Ma i tre musicisti riescono appena a lasciare il palco e a bere, forse, un sorso d’acqua che sono subito richiamati in scena dal pubblico.
In realtà è solo Alfio a rientrare e a cantare, a cappella, accompagnandosi con il tamburo, Tarallesa.
Poi è la volta dei due musicisti e, insieme, eseguono Fila fila in una versione a 78 giri che mette in evidenza, se ce ne fosse ancora bisogno, le capacità tecniche dei due.
È l’ultima canzone. Alfio Antico e i suoi due compagni di viaggio salutano il pubblico e vanno via. Ma il pubblico non è ancora sazio e invoca a gran voce il ritorno sul palco.
Alfio capisce che non può finire in questo modo e il trio rientra in scena.

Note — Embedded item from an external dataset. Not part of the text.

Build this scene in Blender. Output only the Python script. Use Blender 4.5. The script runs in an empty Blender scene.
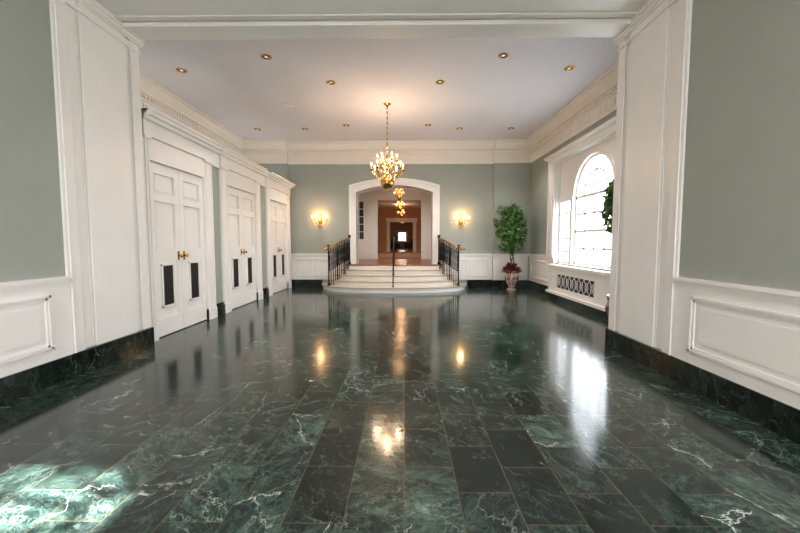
import bpy, bmesh, math, random
from mathutils import Vector, Matrix
random.seed(7)
R=math.radians
scene=bpy.context.scene
scene.view_settings.view_transform='Standard'
scene.view_settings.exposure=.22

# ------------------------------------------------------------ materials
def mat(name,col,rough=.5,metal=0,emit=None,es=0,spec=.5,noise=0,nscale=8):
    m=bpy.data.materials.new(name); m.use_nodes=True
    nt=m.node_tree; b=nt.nodes['Principled BSDF']
    b.inputs['Base Color'].default_value=(*col,1)
    b.inputs['Roughness'].default_value=rough
    b.inputs['Metallic'].default_value=metal
    b.inputs['Specular IOR Level'].default_value=spec
    if emit:
        b.inputs['Emission Color'].default_value=(*emit,1)
        b.inputs['Emission Strength'].default_value=es
    if noise:
        tc=nt.nodes.new('ShaderNodeTexCoord'); n=nt.nodes.new('ShaderNodeTexNoise')
        n.inputs['Scale'].default_value=nscale; n.inputs['Detail'].default_value=4
        r=nt.nodes.new('ShaderNodeValToRGB')
        r.color_ramp.elements[0].position=.3; r.color_ramp.elements[1].position=.7
        r.color_ramp.elements[0].color=(*[c*(1-noise) for c in col],1)
        r.color_ramp.elements[1].color=(*[min(1,c*(1+noise)) for c in col],1)
        nt.links.new(tc.outputs['Object'],n.inputs['Vector'])
        nt.links.new(n.outputs['Fac'],r.inputs['Fac'])
        nt.links.new(r.outputs['Color'],b.inputs['Base Color'])
    return m

M={}
M['white']=mat('white_paint',(.86,.84,.82),.38,noise=.02,nscale=3)
M['cream']=mat('cream_paint',(.83,.78,.72),.45,noise=.02,nscale=3)
M['green']=mat('sage_wall_paint',(.325,.355,.322),.6,noise=.03,nscale=2)
M['ceil']=mat('ceiling_paint',(.72,.71,.76),.7,noise=.015,nscale=2)
M['black']=mat('wrought_iron',(.012,.012,.013),.35,metal=.6)
M['dark']=mat('dark_grille_mesh',(.015,.015,.017),.6)
M['brass']=mat('polished_brass',(.60,.33,.09),.24,metal=1)
M['candle']=mat('candle_sleeve',(.80,.62,.36),.5)
M['bulb']=mat('flame_bulb',(1,.8,.5),.4,emit=(1,.55,.20),es=11)
M['dbulb']=mat('downlight_lamp',(.5,.45,.4),.4,emit=(1,.85,.65),es=.6)
M['tread']=mat('limestone_tread',(.50,.40,.28),.3,noise=.10,nscale=6)
M['tan']=mat('tan_wall_paint',(.50,.31,.18),.6,noise=.04,nscale=2)
M['wood']=mat('red_oak_floor',(.24,.09,.04),.3,noise=.3,nscale=4)
M['carpet']=mat('brown_carpet',(.16,.07,.04),.9,noise=.25,nscale=20)
M['bark']=mat('ficus_bark',(.10,.065,.04),.8,noise=.3,nscale=20)
M['soil']=mat('potting_soil',(.03,.02,.012),.9,noise=.3,nscale=30)
M['leaf']=mat('ficus_leaf',(.035,.11,.02),.4,noise=.5,nscale=9)
M['leaf2']=mat('ficus_leaf_light',(.08,.19,.035),.4,noise=.4,nscale=9)
M['red']=mat('croton_leaf',(.16,.025,.025),.45,noise=.5,nscale=14)
M['pot']=mat('porcelain_glaze',(.45,.33,.27),.15,noise=.35,nscale=14)
M['potd']=mat('porcelain_oxblood',(.13,.03,.025),.2,noise=.3,nscale=14)
M['sofa']=mat('dark_upholstery',(.05,.035,.03),.8,noise=.2)
M['pale_ground']=mat('pale_bright_ground',(.62,.62,.56),.9,noise=.1,nscale=3)

def glass():
    m=bpy.data.materials.new('window_glass'); m.use_nodes=True
    nt=m.node_tree; nt.nodes.clear()
    o=nt.nodes.new('ShaderNodeOutputMaterial'); mx=nt.nodes.new('ShaderNodeMixShader')
    t=nt.nodes.new('ShaderNodeBsdfTransparent'); g=nt.nodes.new('ShaderNodeBsdfGlossy')
    g.inputs['Roughness'].default_value=.03
    mx.inputs[0].default_value=.07
    nt.links.new(t.outputs[0],mx.inputs[1]); nt.links.new(g.outputs[0],mx.inputs[2])
    nt.links.new(mx.outputs[0],o.inputs[0]); return m
M['glass']=glass()
M['dglass']=mat('dark_sidelight_glass',(.05,.06,.07),.05)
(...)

Ci avverte che quest’uscita non era prevista e che quindi faranno qualcosa di improvvisato, “come nasce nasce”.
Il come nasce nasce è una specie di medley con spezzoni tratti da classici della canzone popolare siciliana come setti fimmini e un tari o ballati ballati, fimmini schetti e maritati con un crescendo che spinge tutto il pubblico a battere le mani, i piedi e qualunque cosa possa essere battuta.
Poi è la fine, veramente la fine. E si va via con ancora un po’ di fame ma coscienti di aver mangiato un piatto prelibato.